8. Limitation of Liability
To the fullest extent permitted by law:
- Our total liability in connection with any project shall not exceed the total fees paid by the client for that project
- We are not liable for any indirect, consequential, or special losses, including loss of profits, revenue, or business opportunity
- We do not warrant that automated systems or AI tools will be error-free or uninterrupted, and the client is responsible for testing and validating outputs in their own environment
Nothing in these terms limits or excludes liability for death or personal injury caused by our negligence, or for any other liability that cannot be excluded by law.
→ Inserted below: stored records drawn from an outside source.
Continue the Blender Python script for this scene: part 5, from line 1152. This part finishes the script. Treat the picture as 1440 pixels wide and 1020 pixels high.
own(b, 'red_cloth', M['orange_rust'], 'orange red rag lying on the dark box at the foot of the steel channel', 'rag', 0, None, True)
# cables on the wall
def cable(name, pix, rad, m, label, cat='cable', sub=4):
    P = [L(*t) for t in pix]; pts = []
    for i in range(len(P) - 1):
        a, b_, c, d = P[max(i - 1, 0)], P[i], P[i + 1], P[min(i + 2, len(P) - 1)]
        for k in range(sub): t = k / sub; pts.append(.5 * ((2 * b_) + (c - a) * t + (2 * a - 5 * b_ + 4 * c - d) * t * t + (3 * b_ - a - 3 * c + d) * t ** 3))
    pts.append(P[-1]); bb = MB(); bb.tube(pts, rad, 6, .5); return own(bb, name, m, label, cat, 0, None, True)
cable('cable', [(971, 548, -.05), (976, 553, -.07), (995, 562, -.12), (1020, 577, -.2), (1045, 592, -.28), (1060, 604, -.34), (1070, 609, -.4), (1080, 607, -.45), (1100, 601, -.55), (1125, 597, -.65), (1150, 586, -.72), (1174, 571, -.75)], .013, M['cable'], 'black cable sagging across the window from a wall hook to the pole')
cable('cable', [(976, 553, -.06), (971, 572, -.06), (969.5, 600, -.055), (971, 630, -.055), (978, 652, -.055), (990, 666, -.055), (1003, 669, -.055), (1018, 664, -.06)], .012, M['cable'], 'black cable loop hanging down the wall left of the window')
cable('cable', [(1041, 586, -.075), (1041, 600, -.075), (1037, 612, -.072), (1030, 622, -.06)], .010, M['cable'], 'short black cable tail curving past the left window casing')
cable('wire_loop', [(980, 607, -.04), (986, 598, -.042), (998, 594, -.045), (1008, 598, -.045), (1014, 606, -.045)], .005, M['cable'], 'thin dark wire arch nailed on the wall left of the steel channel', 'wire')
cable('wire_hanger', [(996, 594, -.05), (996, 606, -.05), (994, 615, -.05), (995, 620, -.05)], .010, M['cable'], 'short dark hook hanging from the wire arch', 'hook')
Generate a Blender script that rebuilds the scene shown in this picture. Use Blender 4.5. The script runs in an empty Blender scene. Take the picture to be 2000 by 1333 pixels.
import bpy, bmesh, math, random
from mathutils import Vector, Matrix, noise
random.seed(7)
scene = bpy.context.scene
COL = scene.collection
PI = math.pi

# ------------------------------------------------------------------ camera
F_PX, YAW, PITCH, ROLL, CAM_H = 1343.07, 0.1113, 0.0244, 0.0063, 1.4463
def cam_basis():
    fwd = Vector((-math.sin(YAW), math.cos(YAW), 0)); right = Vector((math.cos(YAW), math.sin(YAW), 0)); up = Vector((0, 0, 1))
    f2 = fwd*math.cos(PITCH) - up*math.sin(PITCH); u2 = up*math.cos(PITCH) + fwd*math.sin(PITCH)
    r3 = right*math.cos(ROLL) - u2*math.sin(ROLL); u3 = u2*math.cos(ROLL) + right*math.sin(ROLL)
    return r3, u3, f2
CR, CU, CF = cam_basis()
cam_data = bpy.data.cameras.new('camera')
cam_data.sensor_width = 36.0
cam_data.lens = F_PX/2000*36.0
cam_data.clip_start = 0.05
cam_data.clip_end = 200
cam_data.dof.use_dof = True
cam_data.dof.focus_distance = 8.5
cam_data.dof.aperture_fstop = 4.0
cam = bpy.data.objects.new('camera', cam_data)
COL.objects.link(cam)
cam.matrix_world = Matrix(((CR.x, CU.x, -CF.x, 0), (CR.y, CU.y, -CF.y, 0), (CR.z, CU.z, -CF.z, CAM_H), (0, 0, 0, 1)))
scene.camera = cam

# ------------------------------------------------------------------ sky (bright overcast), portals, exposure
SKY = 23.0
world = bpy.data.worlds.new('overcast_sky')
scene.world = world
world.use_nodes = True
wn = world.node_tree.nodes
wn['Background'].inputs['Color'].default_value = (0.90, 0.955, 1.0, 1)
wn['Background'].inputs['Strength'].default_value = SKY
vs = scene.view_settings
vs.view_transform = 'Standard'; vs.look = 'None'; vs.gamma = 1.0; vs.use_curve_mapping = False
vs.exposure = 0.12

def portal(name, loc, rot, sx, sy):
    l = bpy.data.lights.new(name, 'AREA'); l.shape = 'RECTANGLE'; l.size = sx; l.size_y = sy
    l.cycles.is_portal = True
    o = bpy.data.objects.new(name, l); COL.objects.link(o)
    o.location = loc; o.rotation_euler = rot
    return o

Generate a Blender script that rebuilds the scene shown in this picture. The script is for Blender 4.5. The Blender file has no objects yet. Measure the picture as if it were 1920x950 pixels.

9. Third-Party Tools and Platforms
Many of our solutions integrate with or rely upon third-party platforms (such as AI APIs, cloud services, and SaaS tools). We are not responsible for changes, outages, pricing changes, or discontinuation of third-party services. Where such changes materially affect a client's solution, we will work with the client to identify alternatives.
10. Termination
Either party may terminate an engagement by providing written notice as specified in the project agreement. In the event of termination:
- The client remains liable for fees for work completed up to the termination date
- Any deliverables completed and paid for will be provided to the client
- Work in progress at the time of termination will be handled as agreed in the project agreement
11. Governing Law
These Terms of Service and any disputes arising from them are governed by the laws of England and Wales. Both parties submit to the exclusive jurisdiction of the courts of England and Wales.
12. Changes to These Terms
We may update these Terms of Service from time to time. Any changes will be posted on this page with an updated revision date. Continued use of our services after changes are posted constitutes acceptance of the revised terms.